Tükenince umutlar bir sızı başlar yüreklerde.
On yaşında küçük bir çocuktum. 27 Mayıs ihtilalini zor da olsa hatırlıyorum.
Adnan Menderes'in darağacındaki resimleri hep durur.
Çocuk belleğim nasıl korkmuş ve ürkmüşse hiç unutamam o fotoğrafları.
Talat Aydemir kalkışmaları..
Yıllar biraz ilerleyince 12 Mart muhtırası.
Ardından 1980'de bir darbe daha...
Derken 28 Şubat olayları tankların yürüyüşü yine belleğimde.
Orta yaşımı geride bıraktığım şu günlerde bir darbe daha.
Darbe üstüne darbe."Vurun kahpeye " gibi…
Her darbe , her ihtilal her kalkışma ve her yeni deneme bu ülkeyi açmaza götürüyor.
Nasıl ki ; dini siyasete bulaştırmak yozlaşmayı doğuruyorsa, askerin de siyasete bulaşması ülkeyi yozlaştırp çökertiyor.
Bütün olanlara inanmak, hele de içimizde bu kadar çok hain olduğunu görmek ve yaşamak çok acı .
Zaten şuncular , buncular diye ayrıştığımız günlerde bir de paralel belası ile yüzyüze geldik.
Atatürk'ün niçin bir geometri kitabı yazmış olduğunu hep düşünmüşümdür.
Kitabında paraleller ile pek uğraşmış.
Karşılıklı kenarları paralel olan dörtgene paralel kenar denir.

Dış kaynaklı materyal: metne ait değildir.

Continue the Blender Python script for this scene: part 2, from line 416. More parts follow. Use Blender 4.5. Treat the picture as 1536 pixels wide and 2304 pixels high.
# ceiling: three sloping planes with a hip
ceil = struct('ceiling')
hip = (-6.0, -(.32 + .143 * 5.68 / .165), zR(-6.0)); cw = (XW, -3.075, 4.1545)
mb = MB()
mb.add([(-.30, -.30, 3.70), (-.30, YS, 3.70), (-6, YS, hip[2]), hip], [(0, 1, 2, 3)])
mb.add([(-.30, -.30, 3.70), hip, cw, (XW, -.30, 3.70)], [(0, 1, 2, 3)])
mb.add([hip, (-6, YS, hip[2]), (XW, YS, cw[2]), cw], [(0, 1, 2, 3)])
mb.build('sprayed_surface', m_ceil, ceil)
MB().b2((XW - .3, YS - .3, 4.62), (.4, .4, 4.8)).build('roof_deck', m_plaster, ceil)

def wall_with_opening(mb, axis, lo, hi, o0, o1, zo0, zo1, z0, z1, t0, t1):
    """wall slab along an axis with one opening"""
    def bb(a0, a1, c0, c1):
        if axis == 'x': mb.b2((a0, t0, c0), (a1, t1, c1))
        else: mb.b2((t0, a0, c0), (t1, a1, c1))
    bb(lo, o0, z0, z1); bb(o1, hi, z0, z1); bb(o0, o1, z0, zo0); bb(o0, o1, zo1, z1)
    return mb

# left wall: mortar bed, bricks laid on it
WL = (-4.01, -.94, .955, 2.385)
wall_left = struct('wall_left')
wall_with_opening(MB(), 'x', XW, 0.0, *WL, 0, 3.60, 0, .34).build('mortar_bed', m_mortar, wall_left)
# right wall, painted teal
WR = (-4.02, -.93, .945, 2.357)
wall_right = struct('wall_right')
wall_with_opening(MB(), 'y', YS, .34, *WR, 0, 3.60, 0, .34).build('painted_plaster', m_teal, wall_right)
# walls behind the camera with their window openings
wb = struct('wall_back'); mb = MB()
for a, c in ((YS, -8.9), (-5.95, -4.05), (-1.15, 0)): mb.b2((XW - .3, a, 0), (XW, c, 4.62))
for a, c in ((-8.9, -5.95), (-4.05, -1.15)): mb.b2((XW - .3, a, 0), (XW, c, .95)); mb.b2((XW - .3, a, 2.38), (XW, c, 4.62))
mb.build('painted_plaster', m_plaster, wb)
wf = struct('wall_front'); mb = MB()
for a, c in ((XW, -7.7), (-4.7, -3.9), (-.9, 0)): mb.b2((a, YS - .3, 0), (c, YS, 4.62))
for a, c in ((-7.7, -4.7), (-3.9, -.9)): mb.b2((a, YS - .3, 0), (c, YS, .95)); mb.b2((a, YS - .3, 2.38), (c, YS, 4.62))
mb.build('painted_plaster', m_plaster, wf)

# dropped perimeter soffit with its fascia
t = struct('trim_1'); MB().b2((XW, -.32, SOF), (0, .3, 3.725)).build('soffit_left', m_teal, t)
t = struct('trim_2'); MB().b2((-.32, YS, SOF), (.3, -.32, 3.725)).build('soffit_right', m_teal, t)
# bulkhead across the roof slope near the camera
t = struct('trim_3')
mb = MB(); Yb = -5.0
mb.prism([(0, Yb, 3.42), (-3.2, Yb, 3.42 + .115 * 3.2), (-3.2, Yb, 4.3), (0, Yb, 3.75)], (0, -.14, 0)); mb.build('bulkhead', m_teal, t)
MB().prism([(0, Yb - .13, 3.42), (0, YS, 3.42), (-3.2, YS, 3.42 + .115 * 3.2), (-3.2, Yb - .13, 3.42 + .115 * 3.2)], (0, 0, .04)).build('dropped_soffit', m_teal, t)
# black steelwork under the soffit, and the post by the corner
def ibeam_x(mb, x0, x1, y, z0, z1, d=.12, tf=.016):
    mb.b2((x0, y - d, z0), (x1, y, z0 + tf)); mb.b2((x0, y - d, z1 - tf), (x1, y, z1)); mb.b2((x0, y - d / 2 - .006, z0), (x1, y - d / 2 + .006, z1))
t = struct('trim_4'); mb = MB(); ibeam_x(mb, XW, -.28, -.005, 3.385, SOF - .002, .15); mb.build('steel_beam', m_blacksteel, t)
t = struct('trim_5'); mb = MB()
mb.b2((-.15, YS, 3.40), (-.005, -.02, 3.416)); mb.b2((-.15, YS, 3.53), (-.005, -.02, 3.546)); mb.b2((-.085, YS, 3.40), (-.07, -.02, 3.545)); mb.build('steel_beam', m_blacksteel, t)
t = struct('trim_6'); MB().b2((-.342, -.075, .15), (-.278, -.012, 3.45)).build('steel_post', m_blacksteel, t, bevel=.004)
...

Yamuğun bütün özelliklerini taşır.

Paralleller, üçgenler, yamuklar...
Lise öğrencisi iken en nefet ettiğim ders idi . Geometri...
Ancak Atatürk'ün bir bildiği varmış demek ki bu günler için. Nur içinde yatsın.
Güzel günleri unutup umutlarımızı yitirdik.
Tükenince umutlar bir sızı başlar yüreklerde.